(Records with scene code)

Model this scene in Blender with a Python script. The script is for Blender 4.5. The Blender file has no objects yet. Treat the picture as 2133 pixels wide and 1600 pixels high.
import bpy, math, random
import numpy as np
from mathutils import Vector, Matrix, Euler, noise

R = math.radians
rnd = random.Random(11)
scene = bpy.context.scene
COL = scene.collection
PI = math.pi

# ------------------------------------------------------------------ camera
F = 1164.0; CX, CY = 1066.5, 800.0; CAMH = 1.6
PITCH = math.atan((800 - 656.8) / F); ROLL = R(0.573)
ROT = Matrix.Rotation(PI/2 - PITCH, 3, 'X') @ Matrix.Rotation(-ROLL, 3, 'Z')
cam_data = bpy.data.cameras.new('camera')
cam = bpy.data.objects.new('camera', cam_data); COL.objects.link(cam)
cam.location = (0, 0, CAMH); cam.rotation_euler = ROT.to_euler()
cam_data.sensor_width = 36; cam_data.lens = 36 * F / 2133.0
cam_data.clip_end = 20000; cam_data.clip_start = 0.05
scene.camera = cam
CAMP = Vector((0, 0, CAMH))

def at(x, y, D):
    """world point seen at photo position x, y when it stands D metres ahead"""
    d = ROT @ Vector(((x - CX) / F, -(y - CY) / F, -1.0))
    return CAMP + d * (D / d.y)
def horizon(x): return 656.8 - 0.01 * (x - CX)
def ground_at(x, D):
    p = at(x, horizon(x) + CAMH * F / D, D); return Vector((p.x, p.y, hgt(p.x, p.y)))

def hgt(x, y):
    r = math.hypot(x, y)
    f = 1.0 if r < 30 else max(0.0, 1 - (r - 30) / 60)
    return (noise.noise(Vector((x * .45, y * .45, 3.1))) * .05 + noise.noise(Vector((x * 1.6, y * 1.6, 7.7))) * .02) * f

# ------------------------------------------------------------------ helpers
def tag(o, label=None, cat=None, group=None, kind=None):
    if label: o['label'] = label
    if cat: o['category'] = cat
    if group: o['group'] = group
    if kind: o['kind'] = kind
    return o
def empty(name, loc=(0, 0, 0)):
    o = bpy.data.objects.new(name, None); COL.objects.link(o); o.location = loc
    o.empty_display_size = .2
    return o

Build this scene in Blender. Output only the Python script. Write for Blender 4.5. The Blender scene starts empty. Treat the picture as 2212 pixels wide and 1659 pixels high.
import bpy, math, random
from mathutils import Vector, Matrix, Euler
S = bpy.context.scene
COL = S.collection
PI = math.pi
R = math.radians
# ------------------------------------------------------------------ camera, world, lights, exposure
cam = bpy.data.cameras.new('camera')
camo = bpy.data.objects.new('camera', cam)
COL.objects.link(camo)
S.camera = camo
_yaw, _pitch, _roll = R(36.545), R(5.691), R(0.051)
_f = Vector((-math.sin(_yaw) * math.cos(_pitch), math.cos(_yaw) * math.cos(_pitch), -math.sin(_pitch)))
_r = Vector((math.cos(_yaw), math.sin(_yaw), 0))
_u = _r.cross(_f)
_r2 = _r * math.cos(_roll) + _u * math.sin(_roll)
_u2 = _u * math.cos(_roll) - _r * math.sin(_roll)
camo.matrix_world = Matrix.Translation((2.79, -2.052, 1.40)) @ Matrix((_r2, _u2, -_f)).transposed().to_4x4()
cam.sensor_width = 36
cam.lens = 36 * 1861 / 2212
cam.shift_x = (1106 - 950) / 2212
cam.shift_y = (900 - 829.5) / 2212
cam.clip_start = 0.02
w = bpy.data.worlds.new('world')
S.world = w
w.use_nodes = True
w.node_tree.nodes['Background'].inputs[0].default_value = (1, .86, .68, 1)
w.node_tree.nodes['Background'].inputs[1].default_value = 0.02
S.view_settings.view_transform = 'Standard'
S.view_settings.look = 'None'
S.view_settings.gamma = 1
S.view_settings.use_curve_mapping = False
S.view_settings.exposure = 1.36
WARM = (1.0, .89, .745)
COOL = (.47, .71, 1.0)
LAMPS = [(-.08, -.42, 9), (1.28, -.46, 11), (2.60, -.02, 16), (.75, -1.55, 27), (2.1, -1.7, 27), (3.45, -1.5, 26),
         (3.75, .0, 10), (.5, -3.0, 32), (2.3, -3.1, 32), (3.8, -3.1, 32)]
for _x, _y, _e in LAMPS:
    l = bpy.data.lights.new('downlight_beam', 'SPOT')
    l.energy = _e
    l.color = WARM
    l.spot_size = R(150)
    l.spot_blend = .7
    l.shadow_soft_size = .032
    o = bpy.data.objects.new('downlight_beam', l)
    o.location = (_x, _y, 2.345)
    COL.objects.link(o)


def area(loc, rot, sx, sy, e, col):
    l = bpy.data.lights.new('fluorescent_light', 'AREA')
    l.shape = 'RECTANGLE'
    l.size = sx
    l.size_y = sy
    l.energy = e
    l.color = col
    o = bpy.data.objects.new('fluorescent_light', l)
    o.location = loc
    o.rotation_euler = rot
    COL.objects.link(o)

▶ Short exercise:
Please copy out each record, character for character.

▶ Solution to this task:
Model this scene in Blender with a Python script. The script is for Blender 4.5. The Blender file has no objects yet. Treat the picture as 2133 pixels wide and 1600 pixels high.
import bpy, math, random
import numpy as np
from mathutils import Vector, Matrix, Euler, noise

R = math.radians
rnd = random.Random(11)
scene = bpy.context.scene
COL = scene.collection
PI = math.pi

# ------------------------------------------------------------------ camera
F = 1164.0; CX, CY = 1066.5, 800.0; CAMH = 1.6
PITCH = math.atan((800 - 656.8) / F); ROLL = R(0.573)
ROT = Matrix.Rotation(PI/2 - PITCH, 3, 'X') @ Matrix.Rotation(-ROLL, 3, 'Z')
cam_data = bpy.data.cameras.new('camera')
cam = bpy.data.objects.new('camera', cam_data); COL.objects.link(cam)
cam.location = (0, 0, CAMH); cam.rotation_euler = ROT.to_euler()
cam_data.sensor_width = 36; cam_data.lens = 36 * F / 2133.0
cam_data.clip_end = 20000; cam_data.clip_start = 0.05
scene.camera = cam
CAMP = Vector((0, 0, CAMH))

def at(x, y, D):
    """world point seen at photo position x, y when it stands D metres ahead"""
    d = ROT @ Vector(((x - CX) / F, -(y - CY) / F, -1.0))
    return CAMP + d * (D / d.y)
def horizon(x): return 656.8 - 0.01 * (x - CX)
def ground_at(x, D):
    p = at(x, horizon(x) + CAMH * F / D, D); return Vector((p.x, p.y, hgt(p.x, p.y)))

def hgt(x, y):
    r = math.hypot(x, y)
    f = 1.0 if r < 30 else max(0.0, 1 - (r - 30) / 60)
    return (noise.noise(Vector((x * .45, y * .45, 3.1))) * .05 + noise.noise(Vector((x * 1.6, y * 1.6, 7.7))) * .02) * f

# ------------------------------------------------------------------ helpers
def tag(o, label=None, cat=None, group=None, kind=None):
    if label: o['label'] = label
    if cat: o['category'] = cat
    if group: o['group'] = group
    if kind: o['kind'] = kind
    return o
def empty(name, loc=(0, 0, 0)):
    o = bpy.data.objects.new(name, None); COL.objects.link(o); o.location = loc
    o.empty_display_size = .2
    return o

Build this scene in Blender. Output only the Python script. Write for Blender 4.5. The Blender scene starts empty. Treat the picture as 2212 pixels wide and 1659 pixels high.
import bpy, math, random
from mathutils import Vector, Matrix, Euler
S = bpy.context.scene
COL = S.collection
PI = math.pi
R = math.radians
# ------------------------------------------------------------------ camera, world, lights, exposure
cam = bpy.data.cameras.new('camera')
camo = bpy.data.objects.new('camera', cam)
COL.objects.link(camo)
S.camera = camo
_yaw, _pitch, _roll = R(36.545), R(5.691), R(0.051)
_f = Vector((-math.sin(_yaw) * math.cos(_pitch), math.cos(_yaw) * math.cos(_pitch), -math.sin(_pitch)))
_r = Vector((math.cos(_yaw), math.sin(_yaw), 0))
_u = _r.cross(_f)
_r2 = _r * math.cos(_roll) + _u * math.sin(_roll)
_u2 = _u * math.cos(_roll) - _r * math.sin(_roll)
camo.matrix_world = Matrix.Translation((2.79, -2.052, 1.40)) @ Matrix((_r2, _u2, -_f)).transposed().to_4x4()
cam.sensor_width = 36
cam.lens = 36 * 1861 / 2212
cam.shift_x = (1106 - 950) / 2212
cam.shift_y = (900 - 829.5) / 2212
cam.clip_start = 0.02
w = bpy.data.worlds.new('world')
S.world = w
w.use_nodes = True
w.node_tree.nodes['Background'].inputs[0].default_value = (1, .86, .68, 1)
w.node_tree.nodes['Background'].inputs[1].default_value = 0.02
S.view_settings.view_transform = 'Standard'
S.view_settings.look = 'None'
S.view_settings.gamma = 1
S.view_settings.use_curve_mapping = False
S.view_settings.exposure = 1.36
WARM = (1.0, .89, .745)
COOL = (.47, .71, 1.0)
LAMPS = [(-.08, -.42, 9), (1.28, -.46, 11), (2.60, -.02, 16), (.75, -1.55, 27), (2.1, -1.7, 27), (3.45, -1.5, 26),
         (3.75, .0, 10), (.5, -3.0, 32), (2.3, -3.1, 32), (3.8, -3.1, 32)]
for _x, _y, _e in LAMPS:
    l = bpy.data.lights.new('downlight_beam', 'SPOT')
    l.energy = _e
    l.color = WARM
    l.spot_size = R(150)
    l.spot_blend = .7
    l.shadow_soft_size = .032
    o = bpy.data.objects.new('downlight_beam', l)
    o.location = (_x, _y, 2.345)
    COL.objects.link(o)


def area(loc, rot, sx, sy, e, col):
    l = bpy.data.lights.new('fluorescent_light', 'AREA')
    l.shape = 'RECTANGLE'
    l.size = sx
    l.size_y = sy
    l.energy = e
    l.color = col
    o = bpy.data.objects.new('fluorescent_light', l)
    o.location = loc
    o.rotation_euler = rot
    COL.objects.link(o)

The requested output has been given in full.